Racing Bulls left Spielberg with the sort of result it can’t take for granted in 2026: two cars in the points, ninth and 10th, in brutal heat at the Red Bull Ring. Yet inside the garage, the post-race debrief was always going to be less about the points haul and more about a breakdown in the one thing midfield teams live and die by on Sundays — clarity.
Liam Lawson thought he had it. Late in the race, as the team moved into a management phase, he queried whether he needed to defend from his rookie team-mate Arvid Lindblad. His engineer Alexandre Iliopoulos’ answer was unambiguous: “Negative. Arvid will hold position. We are not fighting.”
Seconds later, Lindblad went for him.
It wasn’t a neat, tidy overtake that could be filed away as “hard but fair” team-mate racing. Lindblad launched down the inside at Turn 4 and left Lawson having to give ground right on the edge of the gravel. The move landed because Lawson had been driving as if he’d been given a guarantee — not bracing for a lunge from a car painted the same colours.
“Dude. Alex!” Lawson fired over the radio as Lindblad completed the pass.
The reply was telling: “Told you what I was told.”
And that was the moment the problem stopped being about an overtake and became about process. Lawson’s next message cut through the usual coded language: it was the “last f***ing time” he was listening.
The incident hadn’t been telegraphed to viewers as a “team orders row” in the moment, but it had been brewing earlier. As Lawson cleared Haas’ Oliver Bearman, Lindblad immediately had a look at Turn 3, got to the apex, and forced Lawson into a power move down the straight to reassert himself — taking back not only Lindblad but Bearman too. That little flashpoint didn’t decide the finishing order, but it framed the dynamic: Lindblad wasn’t there to sit in formation.
Racing Bulls, for its part, was trying to get both cars home with brake temperatures under control in the heat. Lindblad had been warned about lift-and-coast, with his engineer Pierre Hamelin stressing that “lift-off is critical” to keep things in check. Lawson, meanwhile, was being asked to manage while also being told the intra-team fight was effectively paused.
Those two messages can coexist — but only if both cars are operating on the same page. They weren’t.
In the end, the race itself ironed out the conflict the old-fashioned way: strategy. An undercut swung Lawson back ahead later on, and once the positions were reset Lindblad was given another “hold position” call — this time, he followed it. Lawson brought the car home ninth, Lindblad 10th, and Racing Bulls banked the kind of double score that keeps a midfield season moving.
Afterwards, Lawson didn’t try to turn it into theatre. He sounded more irritated by the principle than the loss of a place.
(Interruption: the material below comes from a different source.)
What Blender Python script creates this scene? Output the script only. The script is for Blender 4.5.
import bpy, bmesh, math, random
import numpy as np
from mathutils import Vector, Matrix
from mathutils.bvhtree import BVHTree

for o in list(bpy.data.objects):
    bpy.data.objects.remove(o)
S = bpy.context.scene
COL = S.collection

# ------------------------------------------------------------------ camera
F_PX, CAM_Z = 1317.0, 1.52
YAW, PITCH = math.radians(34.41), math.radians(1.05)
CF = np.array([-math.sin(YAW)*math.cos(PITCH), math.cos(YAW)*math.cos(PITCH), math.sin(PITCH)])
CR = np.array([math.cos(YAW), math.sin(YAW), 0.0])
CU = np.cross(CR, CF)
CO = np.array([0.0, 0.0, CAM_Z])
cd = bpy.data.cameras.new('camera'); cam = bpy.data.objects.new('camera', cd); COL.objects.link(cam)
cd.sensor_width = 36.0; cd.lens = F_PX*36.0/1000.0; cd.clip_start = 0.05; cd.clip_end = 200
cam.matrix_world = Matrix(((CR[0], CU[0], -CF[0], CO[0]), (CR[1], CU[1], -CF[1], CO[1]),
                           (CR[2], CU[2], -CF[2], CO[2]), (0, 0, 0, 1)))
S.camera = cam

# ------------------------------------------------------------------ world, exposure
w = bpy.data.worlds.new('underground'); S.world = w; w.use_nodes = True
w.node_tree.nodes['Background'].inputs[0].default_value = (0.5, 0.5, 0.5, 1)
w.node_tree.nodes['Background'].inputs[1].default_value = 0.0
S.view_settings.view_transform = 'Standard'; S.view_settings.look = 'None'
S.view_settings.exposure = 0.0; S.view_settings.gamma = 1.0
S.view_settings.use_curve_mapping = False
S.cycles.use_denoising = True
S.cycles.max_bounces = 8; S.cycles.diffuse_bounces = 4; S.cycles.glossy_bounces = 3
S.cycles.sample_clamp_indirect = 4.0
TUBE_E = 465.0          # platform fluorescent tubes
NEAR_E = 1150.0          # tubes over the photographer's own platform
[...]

“We had a strategy and executed it in the first stint,” he said. “And then we were trying to manage, or I was told to manage brakes, and I wouldn’t be attacked, and I was.”
Asked if it was the sort of thing that needs an internal review, Lawson didn’t hesitate. “Probably, I would say, yeah.”
Lindblad’s interpretation was almost the mirror image: the job got done, the points are on the board, and there was no external threat to punish the team for the squabble. “In the end, I’m happy with the race,” he said, before later adding that finishing P9 and P10 meant “it worked out pretty well. There was no threat from behind.”
He also sounded distinctly unbothered by Lawson’s outburst, suggesting the undercut to restore Lawson’s track position wasn’t exactly a surprise. “I kind of saw that coming. I thought they were going to do that,” Lindblad said. “But that’s fine. It doesn’t really matter.”
That’s the thing, though: it does matter, just not in the simplistic “don’t pass your team-mate” sense. Racing Bulls isn’t in a position where it can afford confused comms — not when margins are tiny, brake and tyre management are decisive, and the easiest points to lose are the ones you donate to each other through indecision.
Lawson’s anger wasn’t really about being overtaken. Drivers get passed by team-mates all the time. It was about being told he *wouldn’t* be overtaken, altering his approach accordingly, and then discovering the instruction either didn’t land or didn’t stick.
In 2026, with Racing Bulls looking capable of making itself a nuisance in the midfield when it executes cleanly, the last thing it needs is a Sunday where the drivers leave with points — and the engineers leave with a communications audit.